Pour finir, afin d’ouvrir au-delà de l’objet central de ce travail, il ne s’agit pas tant de conclure que d’esquisser d’autres espaces de questionnement. Celui que nous souhaitons développer est à double entrée, mais renvoie à une problématique commune : en quoi l’analyse critique de l’idée de « balkanité », et des régimes temporels et spatiaux spécifiques qu’elle véhicule, nous conduit-elle à reconsidérer les pratiques et les discours de l’anthropologie ? Comment, traitant d’un objet à mi-chemin entre le proche et le lointain, prendre acte de la multilocalisation, de la fragmentation et de la polymorphie des terrains et des objets de l’anthropologie ?

L’examen d’une aire culturelle spécifique, les Balkans, prend place dans un contexte d’éclatement et de redéploiement des cadres de l’anthropologie. L’ethnoscape balkanique peut être appréhendé à l’articulation du processus de décentrement accéléré que constitue la globalisation et de la relocalisation récurrente et patente qu’elle permet (Appadurai, 2001). Faire une anthropologie des (ou dans les) Balkans suppose de confronter des modèles méthodologiques et théoriques différents : par exemple ne pas considérer le « folklore » simplement comme une science morte mais comme un élément constitutif et lui-même mouvant du paysage anthropologique balkanique.L’un des objectifs de ce travail était de faire travailler notre objet sur plusieurs échelles d’observation et d’analyse, et pour cela de mettre en coexistence de multiples références anthropologiques, y compris celles des pays concernés. Nous espérons ainsi avoir témoigné du souci d’une ethnologie européenne qui prenne en compte les enjeux de l’anthropologie contemporaine.

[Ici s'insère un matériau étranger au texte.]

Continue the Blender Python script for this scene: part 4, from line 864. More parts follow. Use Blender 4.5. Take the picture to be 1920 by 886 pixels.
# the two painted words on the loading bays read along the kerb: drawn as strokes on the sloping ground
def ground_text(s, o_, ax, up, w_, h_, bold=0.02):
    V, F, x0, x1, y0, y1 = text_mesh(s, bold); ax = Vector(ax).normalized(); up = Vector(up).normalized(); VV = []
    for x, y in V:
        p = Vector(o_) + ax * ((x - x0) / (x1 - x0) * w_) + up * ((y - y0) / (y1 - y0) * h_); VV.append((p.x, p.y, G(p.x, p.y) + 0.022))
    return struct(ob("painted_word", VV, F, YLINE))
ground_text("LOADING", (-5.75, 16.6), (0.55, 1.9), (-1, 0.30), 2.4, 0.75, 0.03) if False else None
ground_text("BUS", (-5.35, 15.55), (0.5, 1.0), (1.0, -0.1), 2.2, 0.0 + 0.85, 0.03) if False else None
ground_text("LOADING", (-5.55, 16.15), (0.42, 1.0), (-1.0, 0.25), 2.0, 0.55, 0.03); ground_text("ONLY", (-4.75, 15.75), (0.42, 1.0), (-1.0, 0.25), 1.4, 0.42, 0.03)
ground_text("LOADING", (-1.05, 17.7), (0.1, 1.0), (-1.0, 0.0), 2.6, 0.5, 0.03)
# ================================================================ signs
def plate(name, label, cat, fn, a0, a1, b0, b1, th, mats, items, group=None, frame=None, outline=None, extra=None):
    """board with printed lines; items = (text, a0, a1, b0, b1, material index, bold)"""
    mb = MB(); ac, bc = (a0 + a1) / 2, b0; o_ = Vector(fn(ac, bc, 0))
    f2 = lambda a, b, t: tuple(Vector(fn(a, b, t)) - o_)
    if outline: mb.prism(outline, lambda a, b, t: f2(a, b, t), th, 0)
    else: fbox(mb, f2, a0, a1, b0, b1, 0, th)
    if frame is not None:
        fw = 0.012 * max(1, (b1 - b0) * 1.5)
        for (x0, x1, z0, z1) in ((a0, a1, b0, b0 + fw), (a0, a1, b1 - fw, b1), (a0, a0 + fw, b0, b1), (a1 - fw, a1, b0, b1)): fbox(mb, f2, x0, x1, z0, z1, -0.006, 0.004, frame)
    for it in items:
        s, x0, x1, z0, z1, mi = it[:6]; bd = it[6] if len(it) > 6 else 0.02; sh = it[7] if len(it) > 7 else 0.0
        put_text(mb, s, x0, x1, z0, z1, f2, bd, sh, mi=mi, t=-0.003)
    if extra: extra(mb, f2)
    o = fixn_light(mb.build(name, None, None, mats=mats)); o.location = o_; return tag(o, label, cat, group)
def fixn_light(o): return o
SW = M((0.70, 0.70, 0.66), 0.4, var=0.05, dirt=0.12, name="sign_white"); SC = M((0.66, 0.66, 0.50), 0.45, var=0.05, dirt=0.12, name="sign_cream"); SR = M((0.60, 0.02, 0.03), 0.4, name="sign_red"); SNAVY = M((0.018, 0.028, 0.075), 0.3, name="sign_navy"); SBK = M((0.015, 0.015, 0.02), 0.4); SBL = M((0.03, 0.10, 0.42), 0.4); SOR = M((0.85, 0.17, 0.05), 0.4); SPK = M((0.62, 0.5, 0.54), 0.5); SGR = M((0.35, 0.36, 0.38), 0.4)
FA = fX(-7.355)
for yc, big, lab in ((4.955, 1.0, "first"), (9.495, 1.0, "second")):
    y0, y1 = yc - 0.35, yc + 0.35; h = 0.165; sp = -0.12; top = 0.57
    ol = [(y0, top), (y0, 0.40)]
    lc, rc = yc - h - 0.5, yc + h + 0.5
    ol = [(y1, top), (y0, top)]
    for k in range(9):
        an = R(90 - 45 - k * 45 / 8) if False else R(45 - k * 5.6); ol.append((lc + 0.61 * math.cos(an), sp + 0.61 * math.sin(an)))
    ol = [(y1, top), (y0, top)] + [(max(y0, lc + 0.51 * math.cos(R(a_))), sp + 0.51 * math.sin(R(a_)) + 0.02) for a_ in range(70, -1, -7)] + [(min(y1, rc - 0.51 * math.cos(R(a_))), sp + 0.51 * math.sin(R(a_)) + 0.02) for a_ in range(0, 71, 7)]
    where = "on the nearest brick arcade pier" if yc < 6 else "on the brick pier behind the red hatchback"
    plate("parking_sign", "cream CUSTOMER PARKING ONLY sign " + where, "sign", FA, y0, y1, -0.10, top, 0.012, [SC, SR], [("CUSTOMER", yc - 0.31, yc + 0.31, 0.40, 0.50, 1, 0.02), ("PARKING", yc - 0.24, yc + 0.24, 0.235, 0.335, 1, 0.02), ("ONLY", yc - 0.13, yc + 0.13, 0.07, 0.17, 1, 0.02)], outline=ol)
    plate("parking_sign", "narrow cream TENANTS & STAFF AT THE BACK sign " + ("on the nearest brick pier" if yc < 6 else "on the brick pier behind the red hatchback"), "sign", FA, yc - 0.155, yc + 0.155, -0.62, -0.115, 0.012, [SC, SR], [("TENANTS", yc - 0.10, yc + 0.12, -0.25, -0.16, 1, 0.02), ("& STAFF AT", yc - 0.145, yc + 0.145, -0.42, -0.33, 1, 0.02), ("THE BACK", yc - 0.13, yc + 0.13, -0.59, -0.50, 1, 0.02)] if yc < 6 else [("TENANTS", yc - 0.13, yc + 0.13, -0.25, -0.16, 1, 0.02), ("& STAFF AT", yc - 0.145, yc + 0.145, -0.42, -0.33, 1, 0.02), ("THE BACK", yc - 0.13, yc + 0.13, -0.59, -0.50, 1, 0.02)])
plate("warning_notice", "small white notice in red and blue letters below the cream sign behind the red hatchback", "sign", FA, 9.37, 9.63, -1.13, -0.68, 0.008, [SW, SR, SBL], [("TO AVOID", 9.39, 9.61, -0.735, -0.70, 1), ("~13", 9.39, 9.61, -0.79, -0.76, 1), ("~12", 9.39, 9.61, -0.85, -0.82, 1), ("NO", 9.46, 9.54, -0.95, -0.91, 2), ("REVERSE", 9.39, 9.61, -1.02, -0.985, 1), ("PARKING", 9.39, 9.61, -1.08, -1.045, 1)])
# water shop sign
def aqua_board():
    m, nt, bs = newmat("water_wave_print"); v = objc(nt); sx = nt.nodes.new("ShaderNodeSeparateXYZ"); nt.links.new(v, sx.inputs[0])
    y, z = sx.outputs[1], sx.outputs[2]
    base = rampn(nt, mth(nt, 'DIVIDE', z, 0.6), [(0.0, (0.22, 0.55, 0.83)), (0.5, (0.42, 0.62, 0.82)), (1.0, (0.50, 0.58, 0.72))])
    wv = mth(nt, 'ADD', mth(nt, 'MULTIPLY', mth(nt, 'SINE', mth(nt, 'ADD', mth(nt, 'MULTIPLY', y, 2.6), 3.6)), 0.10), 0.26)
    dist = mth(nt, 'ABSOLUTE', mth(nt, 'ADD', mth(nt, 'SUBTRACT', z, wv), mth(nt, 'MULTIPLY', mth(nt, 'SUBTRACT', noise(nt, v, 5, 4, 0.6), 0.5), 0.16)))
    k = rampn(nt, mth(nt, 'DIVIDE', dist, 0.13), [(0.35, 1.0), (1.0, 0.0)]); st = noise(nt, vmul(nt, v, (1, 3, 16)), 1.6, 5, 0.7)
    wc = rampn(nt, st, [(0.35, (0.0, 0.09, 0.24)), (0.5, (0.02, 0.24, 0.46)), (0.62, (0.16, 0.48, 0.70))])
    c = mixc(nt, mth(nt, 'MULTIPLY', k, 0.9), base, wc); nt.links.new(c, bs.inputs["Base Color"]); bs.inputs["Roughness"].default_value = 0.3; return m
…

Nous avons relevé tout au long de ces pages le caractère pluriconfessionnel et pluriculturel du kourban : cette dimension introduit une complexité supplémentaire. Si elle montre de toute évidence que « l’aire balkanique » est multiple, l’aborder comme telle supposait de ne pas se cantonner aux pratiques de tel groupe ou de telle confession, mais de se situer au confluent de multiples pratiques et discours qui s’entrecroisent et s’entreproduisent. Pour prendre en compte une telle construction culturelle « balkanique », il fallait d’un certain point de vue « balkaniser » les objets et les méthodes : observer et analyser les zones de recouvrement et de distinction, les renvois d’une pratique à l’autre, la construction plurielle d’objets fragmentés, mosaïques, voire contradictoires. Le terme « balkanique » est donc un artifice pour conférer en même temps une unité culturelle et une polymorphie à cette mosaïque : c’est un ressort narratif, une fiction d’un soi collectif, produite à la fois de l’extérieur et de l’intérieur. Ce sentiment d’une unité disparate se reflète certainement dans les pages qui précèdent : il constitue la manière même dont nous avons abordé le kourban, et ce dont nous avons tenté de montrer la construction.

Notes
630.

L’un des signes de ce décalage par rapport au texte ethnologique « conventionnel » est le va-et-vient entre la première personne du singulier et le « nous » académique.